Ali Fuat Paşa’nın İzmit'ten Anadolu'ya doğru ilerleyen İngiliz kuvvetlerine karşı giriştiği mücadele ve bu istilâcı kuvvetleri Adapazarı civarında durdurması, onu halkın gözünde millî kahraman mevkiine çıkardı.
Nitekim, Eylül ayında yapılan Sivas Kongresi sonrasında onun Umum Kuva-yı Milliye Kumandanı yapılması, halkta ve ordu nezdinde hak etmiş olduğu bu kahramanlığının bir neticesi idi. Onun bir başka muvaffakiyeti ise, İstanbul hükümetini dinlemeyerek, vatanın her tarafında Müdafaa–i Hukuk ve Redd-i İlhak Cemiyetleri’nin kurulmasını teşvik etmesi ve bütün imkânlarıyla bunu destekleyen hayırlı neticeler elde etmesidir.
* * *
Ne gariptir ki, herşey yolunda giderken ve Ali Fuat Paşa başarı üstüne başarı elde ederken, Ankara'da aniden farklı durumlar ortaya çıkmaya ve ters yönden esen rüzgârlar belirmeye başladı. Ankara hükümetinin ilk kuruluş günlerinde Batı Cephesi Komutanlığı hizmetini yürüten Ali Fuat Paşa, Albay İsmet Bey tarafından altı oyulmaya ve birden bire Çerkez Ethem taraftarı olmakla itham edilmeye başlandı.
Sonradan iftira olduğu anlaşılan bu ve benzeri ithamlar yüzünden cepheden Ankara'ya çağrılan Ali Fuat Cebesoy, derhal Moskova Büyükelçiliği’ne atandı. Batı Cephesi ise, böylelikle Albay İsmet'e kaldı.
Gitmiş olduğu Rusya'da da ülkesi için yararlı neticeler elde eden Cebesoy, 10 Mayıs 1921'de Ankara'ya dönerek Meclis'te siyasî çalışmalarına başladı. Ardından, sırasıyla şu hizmetlerde bulundu: Müdafaa–i Hukuk Cemiyeti Başkanlığını, 1923'te Konya'da 2. Ordu Müfettişliği, 1925'te Türkiye Cumhuriyeti’nin ilk muhalefet partisi Terakkiperver Fırkası’nın kurucu üyeliği..

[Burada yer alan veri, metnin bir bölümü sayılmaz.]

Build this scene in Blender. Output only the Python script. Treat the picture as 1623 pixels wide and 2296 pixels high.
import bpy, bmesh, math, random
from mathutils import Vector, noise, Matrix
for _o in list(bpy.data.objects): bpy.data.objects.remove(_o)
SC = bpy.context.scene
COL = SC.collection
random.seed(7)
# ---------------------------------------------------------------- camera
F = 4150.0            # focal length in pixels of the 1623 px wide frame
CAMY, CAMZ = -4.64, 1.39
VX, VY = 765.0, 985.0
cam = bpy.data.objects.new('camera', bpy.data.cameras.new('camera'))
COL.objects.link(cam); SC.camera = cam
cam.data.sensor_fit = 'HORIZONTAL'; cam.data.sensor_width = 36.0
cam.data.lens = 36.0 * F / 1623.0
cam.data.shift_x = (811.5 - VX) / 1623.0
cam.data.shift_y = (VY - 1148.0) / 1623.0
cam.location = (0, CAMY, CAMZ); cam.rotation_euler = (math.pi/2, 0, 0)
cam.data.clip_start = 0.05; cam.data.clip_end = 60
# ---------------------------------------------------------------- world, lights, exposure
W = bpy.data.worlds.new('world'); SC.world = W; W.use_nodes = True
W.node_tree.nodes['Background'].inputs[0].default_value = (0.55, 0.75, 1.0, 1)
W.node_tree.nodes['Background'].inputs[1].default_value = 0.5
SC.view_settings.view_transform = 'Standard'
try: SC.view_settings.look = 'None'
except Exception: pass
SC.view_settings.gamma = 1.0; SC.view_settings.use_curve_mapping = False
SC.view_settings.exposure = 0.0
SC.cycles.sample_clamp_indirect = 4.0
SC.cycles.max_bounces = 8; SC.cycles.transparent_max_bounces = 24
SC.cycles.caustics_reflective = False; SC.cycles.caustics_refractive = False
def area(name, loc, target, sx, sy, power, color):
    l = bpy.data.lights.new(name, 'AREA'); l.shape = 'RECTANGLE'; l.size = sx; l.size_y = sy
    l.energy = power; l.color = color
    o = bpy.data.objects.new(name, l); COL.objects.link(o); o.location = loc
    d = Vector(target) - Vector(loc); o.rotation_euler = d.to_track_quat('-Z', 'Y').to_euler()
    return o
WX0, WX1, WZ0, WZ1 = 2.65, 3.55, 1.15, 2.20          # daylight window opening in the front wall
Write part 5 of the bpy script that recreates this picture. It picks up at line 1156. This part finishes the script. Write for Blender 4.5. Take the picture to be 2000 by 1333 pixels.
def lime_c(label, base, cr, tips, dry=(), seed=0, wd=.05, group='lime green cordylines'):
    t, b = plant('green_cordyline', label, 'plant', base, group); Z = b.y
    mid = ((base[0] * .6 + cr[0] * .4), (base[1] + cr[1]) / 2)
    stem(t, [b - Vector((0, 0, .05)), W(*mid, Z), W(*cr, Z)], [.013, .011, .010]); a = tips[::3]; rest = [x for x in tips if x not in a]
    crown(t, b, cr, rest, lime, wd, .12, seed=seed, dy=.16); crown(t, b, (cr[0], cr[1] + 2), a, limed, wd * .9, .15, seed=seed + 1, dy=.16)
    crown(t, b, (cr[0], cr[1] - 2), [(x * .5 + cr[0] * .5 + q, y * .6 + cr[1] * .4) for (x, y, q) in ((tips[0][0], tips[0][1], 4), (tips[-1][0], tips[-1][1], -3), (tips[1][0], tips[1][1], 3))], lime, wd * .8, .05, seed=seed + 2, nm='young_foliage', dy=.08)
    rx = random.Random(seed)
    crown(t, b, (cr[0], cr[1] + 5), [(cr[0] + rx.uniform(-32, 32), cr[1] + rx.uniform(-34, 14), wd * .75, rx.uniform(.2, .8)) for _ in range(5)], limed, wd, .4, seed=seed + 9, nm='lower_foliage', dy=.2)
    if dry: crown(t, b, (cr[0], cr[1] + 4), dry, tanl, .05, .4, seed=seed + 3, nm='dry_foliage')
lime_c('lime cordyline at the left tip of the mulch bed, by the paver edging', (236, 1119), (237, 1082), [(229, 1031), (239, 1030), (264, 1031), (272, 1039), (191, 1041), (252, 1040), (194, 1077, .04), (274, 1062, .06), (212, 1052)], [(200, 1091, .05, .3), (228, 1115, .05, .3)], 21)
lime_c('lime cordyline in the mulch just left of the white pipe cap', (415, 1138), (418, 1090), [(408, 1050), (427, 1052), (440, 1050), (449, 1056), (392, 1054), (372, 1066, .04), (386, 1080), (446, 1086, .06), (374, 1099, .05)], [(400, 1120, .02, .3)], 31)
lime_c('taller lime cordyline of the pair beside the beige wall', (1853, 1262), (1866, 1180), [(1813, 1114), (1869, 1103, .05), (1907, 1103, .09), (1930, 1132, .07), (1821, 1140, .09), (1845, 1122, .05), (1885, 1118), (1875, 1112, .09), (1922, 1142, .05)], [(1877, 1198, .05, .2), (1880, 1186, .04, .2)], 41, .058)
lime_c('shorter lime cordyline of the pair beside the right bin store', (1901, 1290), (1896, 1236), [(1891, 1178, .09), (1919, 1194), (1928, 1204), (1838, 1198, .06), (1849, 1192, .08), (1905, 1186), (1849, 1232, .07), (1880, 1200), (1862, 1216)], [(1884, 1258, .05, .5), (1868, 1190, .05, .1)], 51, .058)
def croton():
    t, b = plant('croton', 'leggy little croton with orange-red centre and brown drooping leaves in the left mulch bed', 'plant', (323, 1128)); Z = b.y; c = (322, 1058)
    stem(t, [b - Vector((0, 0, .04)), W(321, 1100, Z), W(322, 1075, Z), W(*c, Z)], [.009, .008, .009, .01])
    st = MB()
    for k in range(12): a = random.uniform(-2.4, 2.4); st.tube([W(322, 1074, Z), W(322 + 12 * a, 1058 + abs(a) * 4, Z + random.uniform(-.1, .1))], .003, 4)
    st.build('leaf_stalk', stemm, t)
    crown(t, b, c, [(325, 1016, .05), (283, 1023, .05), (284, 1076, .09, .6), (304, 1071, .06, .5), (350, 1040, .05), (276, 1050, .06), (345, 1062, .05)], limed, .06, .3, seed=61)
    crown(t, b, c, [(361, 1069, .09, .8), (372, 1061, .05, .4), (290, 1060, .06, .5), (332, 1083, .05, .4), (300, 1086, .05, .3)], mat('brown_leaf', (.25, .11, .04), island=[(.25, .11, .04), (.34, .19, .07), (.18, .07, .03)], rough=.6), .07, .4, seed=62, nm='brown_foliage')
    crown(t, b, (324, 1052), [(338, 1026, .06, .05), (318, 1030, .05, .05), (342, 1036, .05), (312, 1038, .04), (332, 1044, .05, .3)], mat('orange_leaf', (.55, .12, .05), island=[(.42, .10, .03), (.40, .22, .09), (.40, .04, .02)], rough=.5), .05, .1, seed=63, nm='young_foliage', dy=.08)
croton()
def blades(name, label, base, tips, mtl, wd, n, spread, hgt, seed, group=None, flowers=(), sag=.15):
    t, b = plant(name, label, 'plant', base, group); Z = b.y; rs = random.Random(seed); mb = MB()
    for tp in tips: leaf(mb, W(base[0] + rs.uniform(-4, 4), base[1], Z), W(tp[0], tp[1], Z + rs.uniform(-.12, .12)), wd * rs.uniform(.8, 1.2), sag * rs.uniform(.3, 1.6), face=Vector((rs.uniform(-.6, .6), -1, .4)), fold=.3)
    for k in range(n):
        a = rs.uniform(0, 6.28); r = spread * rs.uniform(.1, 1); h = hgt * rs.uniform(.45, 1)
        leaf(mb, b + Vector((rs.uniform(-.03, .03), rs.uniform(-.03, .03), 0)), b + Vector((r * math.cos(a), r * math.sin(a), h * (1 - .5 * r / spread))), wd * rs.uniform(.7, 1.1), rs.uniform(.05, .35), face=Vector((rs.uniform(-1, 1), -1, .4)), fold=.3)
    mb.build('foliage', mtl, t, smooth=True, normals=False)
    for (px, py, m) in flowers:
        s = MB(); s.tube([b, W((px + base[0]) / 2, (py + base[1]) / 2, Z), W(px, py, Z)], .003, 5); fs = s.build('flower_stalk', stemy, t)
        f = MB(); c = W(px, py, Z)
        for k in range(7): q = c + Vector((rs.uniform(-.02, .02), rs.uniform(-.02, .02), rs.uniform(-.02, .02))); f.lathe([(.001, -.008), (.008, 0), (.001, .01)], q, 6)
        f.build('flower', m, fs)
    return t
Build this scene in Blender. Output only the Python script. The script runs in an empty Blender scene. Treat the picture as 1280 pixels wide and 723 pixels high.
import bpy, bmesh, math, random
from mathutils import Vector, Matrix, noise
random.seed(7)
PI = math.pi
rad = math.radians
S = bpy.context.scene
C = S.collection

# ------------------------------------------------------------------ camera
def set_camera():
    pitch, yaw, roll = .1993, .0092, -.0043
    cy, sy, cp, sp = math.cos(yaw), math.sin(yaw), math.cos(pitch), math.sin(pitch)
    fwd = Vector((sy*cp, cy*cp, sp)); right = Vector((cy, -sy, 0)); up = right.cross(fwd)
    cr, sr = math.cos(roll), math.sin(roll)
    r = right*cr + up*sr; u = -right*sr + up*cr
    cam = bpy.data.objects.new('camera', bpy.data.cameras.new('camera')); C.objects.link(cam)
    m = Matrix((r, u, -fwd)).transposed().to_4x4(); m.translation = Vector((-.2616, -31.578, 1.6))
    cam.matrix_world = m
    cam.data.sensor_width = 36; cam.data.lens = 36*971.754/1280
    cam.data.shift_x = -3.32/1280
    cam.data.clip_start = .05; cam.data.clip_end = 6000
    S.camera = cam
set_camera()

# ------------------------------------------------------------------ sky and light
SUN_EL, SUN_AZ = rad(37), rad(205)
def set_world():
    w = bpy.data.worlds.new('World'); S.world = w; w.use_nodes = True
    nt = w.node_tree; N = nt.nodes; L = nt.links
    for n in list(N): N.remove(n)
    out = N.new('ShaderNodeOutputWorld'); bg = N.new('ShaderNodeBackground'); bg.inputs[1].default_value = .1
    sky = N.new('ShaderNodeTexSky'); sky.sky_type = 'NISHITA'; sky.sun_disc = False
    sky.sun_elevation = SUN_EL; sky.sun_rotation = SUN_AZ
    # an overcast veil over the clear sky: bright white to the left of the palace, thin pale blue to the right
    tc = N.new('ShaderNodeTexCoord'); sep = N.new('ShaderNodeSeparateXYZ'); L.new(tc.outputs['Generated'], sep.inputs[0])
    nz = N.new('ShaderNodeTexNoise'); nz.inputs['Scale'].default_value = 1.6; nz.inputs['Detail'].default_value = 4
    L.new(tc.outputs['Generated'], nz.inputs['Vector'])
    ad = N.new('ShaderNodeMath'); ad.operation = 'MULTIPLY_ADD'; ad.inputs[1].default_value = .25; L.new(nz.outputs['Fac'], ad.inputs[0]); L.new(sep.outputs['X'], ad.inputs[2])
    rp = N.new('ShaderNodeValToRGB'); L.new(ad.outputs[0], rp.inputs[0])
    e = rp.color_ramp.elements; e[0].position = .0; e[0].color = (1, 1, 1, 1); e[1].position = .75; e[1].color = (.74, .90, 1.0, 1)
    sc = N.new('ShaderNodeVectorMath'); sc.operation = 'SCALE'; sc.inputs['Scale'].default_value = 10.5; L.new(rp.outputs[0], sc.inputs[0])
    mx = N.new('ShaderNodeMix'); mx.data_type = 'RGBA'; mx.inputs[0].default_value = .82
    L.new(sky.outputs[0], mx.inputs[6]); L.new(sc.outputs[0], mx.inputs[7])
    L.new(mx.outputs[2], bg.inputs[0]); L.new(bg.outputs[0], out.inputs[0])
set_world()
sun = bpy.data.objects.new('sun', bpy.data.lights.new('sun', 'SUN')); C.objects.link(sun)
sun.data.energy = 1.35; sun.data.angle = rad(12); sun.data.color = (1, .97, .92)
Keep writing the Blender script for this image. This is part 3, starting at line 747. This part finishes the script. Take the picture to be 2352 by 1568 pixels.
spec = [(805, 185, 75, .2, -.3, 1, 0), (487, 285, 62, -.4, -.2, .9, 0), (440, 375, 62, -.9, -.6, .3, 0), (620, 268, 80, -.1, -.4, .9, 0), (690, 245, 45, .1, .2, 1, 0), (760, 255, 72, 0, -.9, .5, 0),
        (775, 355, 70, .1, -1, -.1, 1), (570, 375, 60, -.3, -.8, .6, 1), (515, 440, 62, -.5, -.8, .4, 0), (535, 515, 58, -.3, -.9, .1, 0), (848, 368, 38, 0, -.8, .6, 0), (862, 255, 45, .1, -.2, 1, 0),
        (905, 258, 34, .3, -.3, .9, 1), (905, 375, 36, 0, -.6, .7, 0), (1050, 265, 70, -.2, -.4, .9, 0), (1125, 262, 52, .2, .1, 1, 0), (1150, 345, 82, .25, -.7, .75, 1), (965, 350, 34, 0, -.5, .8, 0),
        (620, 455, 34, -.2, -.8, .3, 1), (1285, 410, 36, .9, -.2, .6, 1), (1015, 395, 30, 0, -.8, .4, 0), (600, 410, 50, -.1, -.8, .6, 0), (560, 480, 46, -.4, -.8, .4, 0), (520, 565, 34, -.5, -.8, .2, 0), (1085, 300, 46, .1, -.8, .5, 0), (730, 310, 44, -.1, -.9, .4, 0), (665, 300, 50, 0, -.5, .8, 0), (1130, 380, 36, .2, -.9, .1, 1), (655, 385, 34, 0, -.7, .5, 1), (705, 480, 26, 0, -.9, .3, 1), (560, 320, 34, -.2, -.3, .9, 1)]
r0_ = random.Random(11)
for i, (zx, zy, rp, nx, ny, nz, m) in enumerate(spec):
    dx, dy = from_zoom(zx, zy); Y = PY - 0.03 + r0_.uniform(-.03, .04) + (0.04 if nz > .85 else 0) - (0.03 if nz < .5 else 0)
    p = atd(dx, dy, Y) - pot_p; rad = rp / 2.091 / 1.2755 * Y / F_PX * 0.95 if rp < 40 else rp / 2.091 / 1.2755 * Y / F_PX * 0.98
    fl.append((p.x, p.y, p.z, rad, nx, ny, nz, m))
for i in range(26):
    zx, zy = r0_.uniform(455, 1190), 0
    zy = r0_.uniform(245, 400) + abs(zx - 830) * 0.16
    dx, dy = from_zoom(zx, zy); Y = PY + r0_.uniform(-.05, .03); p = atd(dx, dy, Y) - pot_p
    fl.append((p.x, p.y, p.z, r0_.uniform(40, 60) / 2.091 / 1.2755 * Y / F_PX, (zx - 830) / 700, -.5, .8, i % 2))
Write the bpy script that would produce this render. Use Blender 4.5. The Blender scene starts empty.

Aynı yıl içinde partisi kapatılan ve ülkede yaşanan kargaşanın sorumluları arasında gösterilen Cebesoy, 1926'da ise muhayyel İzmir Sûikastı hadisesiyle irtibatlandırılarak, İstiklâl Mahkemesi’nde idam talebi ile yargılandı. Ancak, bu dâvâdan beraat ederek kurtulmasına rağmen, artık ülke genelinde hakimiyetini tesis etmiş olan Halk Partisi’nin gazabından bir türlü kurtulamadı. Tâ 1939'a kadar askerî hayatı gibi siyasî hayatı itibariyle de vatan ve millet hizmetinden tümüyle koparılmış oldu.
* * *
M. Kemal'in ölümünden sonra tekrar siyasete dönen Cebesoy, 1939'dan 1960'a kadar Meclis'de görev yaptı. Bu zaman zarfında Bayındırlık Bakanlığı ile Meclis Başkanlığı görevlerinde bulundu.
27 Mayıs Darbecileri (1960) tarafından DP'li olduğu için bir kez daha cezalandırılmak istenen Cebesoy, Yassıada'da uzun müddet yargılanarak, hayatının son yılları da âdeta azaba dönüştürülmeye çalışıldı.